## What this task involves
Can you write out all the lines word for word, with no pictures?

## Material provided

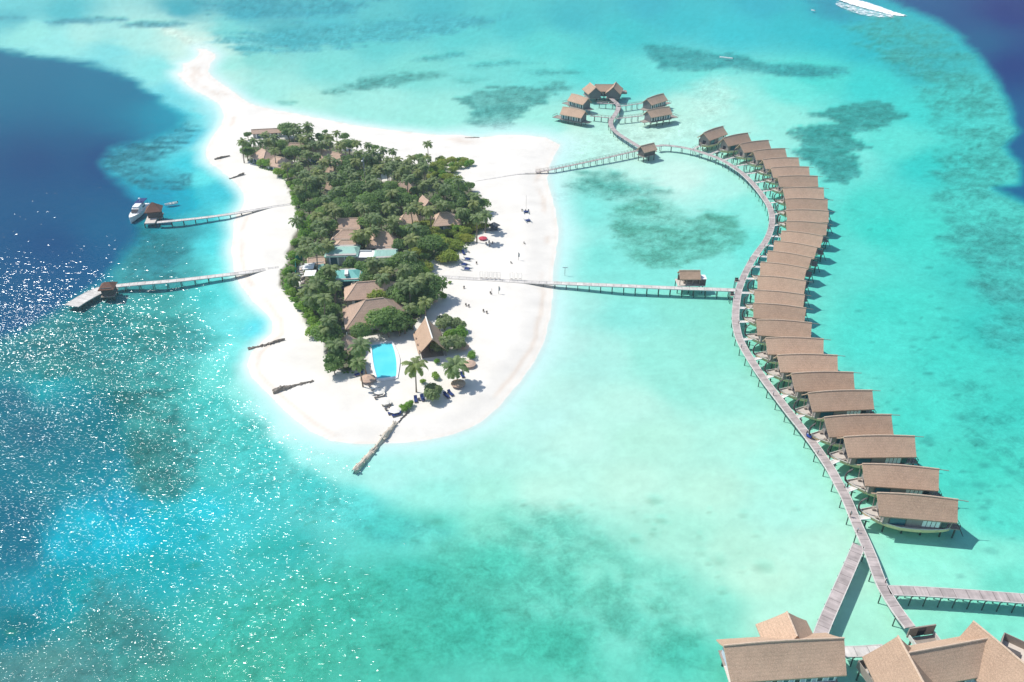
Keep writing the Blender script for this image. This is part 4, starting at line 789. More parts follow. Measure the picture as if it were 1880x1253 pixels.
# benches off the boardwalk
for (x,y,lab) in ((1353,516.5,'small timber bench platform beside the boardwalk just above the straight jetty'),(1344.5,542,'small timber bench platform beside the boardwalk just below the straight jetty')):
    r=empty('bench_platform',P(x,y,1.6),0,lab,'bench'); g=MB(); g.box((0,0,0),(1.5,1.5,0.2)); g.build('platform',M['wood'],r); g=MB(); g.box((-.1,.1,.4),(1.2,.5,.5)); g.box((-.1,.5,.8),(1.2,.12,.6)); g.build('bench_seat',M['wooddark'],r)
    for dx,dy in ((-.6,-.6),(.6,-.6),(-.6,.6),(.6,.6)): o=bpy.data.objects.new('piling',PILE_ME); C.objects.link(o); o.parent=r; o.location=(dx,dy,0); o.scale=(.8,.8,3.4)
# lamp posts along the boardwalk
LP=MB(); LP.bar((0,0,0),(0,0,1.1),0.13); 
POSTS=[0.02,0.06,.11,.16,.22,.28,.33,.38,.44,.49,.54,.59,.64,.69,.73,.77,.81,.85,.89,.93,.97]
for k,t in enumerate(POSTS):
    i=int(t*(len(MP)-1)); p=MP[i]; d=(MP[min(i+1,len(MP)-1)]-MP[i-1]).normalized(); s=Vector((d.y,-d.x,0)); q=p+s*(0.85 if k%2 else -0.85)
    r=empty('bollard_light',q,0,'dark waist-high bollard light at the edge of the curved boardwalk','bollard light','bollard lights along the curved boardwalk')
    if k==0:
        o=LP.build('post',M['wooddark'],r); l=MB(); l.box((0,0,1.18),(0.26,0.26,0.18)); lo=l.build('lamp_head',M['grey'],r); LM=(o.data,lo.data)
    else:
        for nm,me in zip(('post','lamp_head'),LM): o=bpy.data.objects.new(nm,me); C.objects.link(o); o.parent=r
# ------------------------------------------------------------------ ground height under the island
def gz(x,y):
    px,py=toPix(x,y,0.8); d=float(sdist(np.array([px]),np.array([py]),ISLAND)[0])
    t=min(1,max(0,d/26)); t=t*t*(3-2*t); sp=min(1,max(0,(270-py)/150)); 
    return (0.02+t*1.15+min(8,max(0,d))*0.012)*(1-.6*sp)-0.03
def G(px,py):
    p=P(px,py,1.1); return Vector((p.x,p.y,gz(p.x,p.y)))
# ------------------------------------------------------------------ buildings among the trees
def house(name,label,cat,A,B,zr,ze,hw,roofmat='thatch_far',wall='concrete',hipA=0,hipB=0,bow=0,inset=0.7,windows=2,rk=0,ridge='ridge',n=8,group=None,skipwall=False):
    r=empty(name,(0,0,0),0,label,cat,group); a=P(A[0],A[1],zr); b=P(B[0],B[1],zr)
    shed(r,a,b,hw,ze,wall,z0=0.9,inset=inset,wx=0.7,roofmat=roofmat,ridge=ridge,windows=windows,bow=bow,rk=rk,hipA=hipA,hipB=hipB,n=n,stil=False,skipwall=skipwall)
    return r
house('beach_villa','long low thatched roof at the north-west tip of the palm grove','house',(461,238.5),(518,235.5),5.4,3.8,2.4)
house('beach_villa','rounded thatched roof half hidden by trees at the north-west edge of the grove','house',(480,273),(488,277),7.2,3.4,4.6,hipA=4,hipB=4)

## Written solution
Keep writing the Blender script for this image. This is part 4, starting at line 789. More parts follow. Measure the picture as if it were 1880x1253 pixels.
# benches off the boardwalk
for (x,y,lab) in ((1353,516.5,'small timber bench platform beside the boardwalk just above the straight jetty'),(1344.5,542,'small timber bench platform beside the boardwalk just below the straight jetty')):
    r=empty('bench_platform',P(x,y,1.6),0,lab,'bench'); g=MB(); g.box((0,0,0),(1.5,1.5,0.2)); g.build('platform',M['wood'],r); g=MB(); g.box((-.1,.1,.4),(1.2,.5,.5)); g.box((-.1,.5,.8),(1.2,.12,.6)); g.build('bench_seat',M['wooddark'],r)
    for dx,dy in ((-.6,-.6),(.6,-.6),(-.6,.6),(.6,.6)): o=bpy.data.objects.new('piling',PILE_ME); C.objects.link(o); o.parent=r; o.location=(dx,dy,0); o.scale=(.8,.8,3.4)
# lamp posts along the boardwalk
LP=MB(); LP.bar((0,0,0),(0,0,1.1),0.13); 
POSTS=[0.02,0.06,.11,.16,.22,.28,.33,.38,.44,.49,.54,.59,.64,.69,.73,.77,.81,.85,.89,.93,.97]
for k,t in enumerate(POSTS):
    i=int(t*(len(MP)-1)); p=MP[i]; d=(MP[min(i+1,len(MP)-1)]-MP[i-1]).normalized(); s=Vector((d.y,-d.x,0)); q=p+s*(0.85 if k%2 else -0.85)
    r=empty('bollard_light',q,0,'dark waist-high bollard light at the edge of the curved boardwalk','bollard light','bollard lights along the curved boardwalk')
    if k==0:
        o=LP.build('post',M['wooddark'],r); l=MB(); l.box((0,0,1.18),(0.26,0.26,0.18)); lo=l.build('lamp_head',M['grey'],r); LM=(o.data,lo.data)
    else:
        for nm,me in zip(('post','lamp_head'),LM): o=bpy.data.objects.new(nm,me); C.objects.link(o); o.parent=r
# ------------------------------------------------------------------ ground height under the island
def gz(x,y):
    px,py=toPix(x,y,0.8); d=float(sdist(np.array([px]),np.array([py]),ISLAND)[0])
    t=min(1,max(0,d/26)); t=t*t*(3-2*t); sp=min(1,max(0,(270-py)/150)); 
    return (0.02+t*1.15+min(8,max(0,d))*0.012)*(1-.6*sp)-0.03
def G(px,py):
    p=P(px,py,1.1); return Vector((p.x,p.y,gz(p.x,p.y)))
# ------------------------------------------------------------------ buildings among the trees
def house(name,label,cat,A,B,zr,ze,hw,roofmat='thatch_far',wall='concrete',hipA=0,hipB=0,bow=0,inset=0.7,windows=2,rk=0,ridge='ridge',n=8,group=None,skipwall=False):
    r=empty(name,(0,0,0),0,label,cat,group); a=P(A[0],A[1],zr); b=P(B[0],B[1],zr)
    shed(r,a,b,hw,ze,wall,z0=0.9,inset=inset,wx=0.7,roofmat=roofmat,ridge=ridge,windows=windows,bow=bow,rk=rk,hipA=hipA,hipB=hipB,n=n,stil=False,skipwall=skipwall)
    return r
house('beach_villa','long low thatched roof at the north-west tip of the palm grove','house',(461,238.5),(518,235.5),5.4,3.8,2.4)
house('beach_villa','rounded thatched roof half hidden by trees at the north-west edge of the grove','house',(480,273),(488,277),7.2,3.4,4.6,hipA=4,hipB=4)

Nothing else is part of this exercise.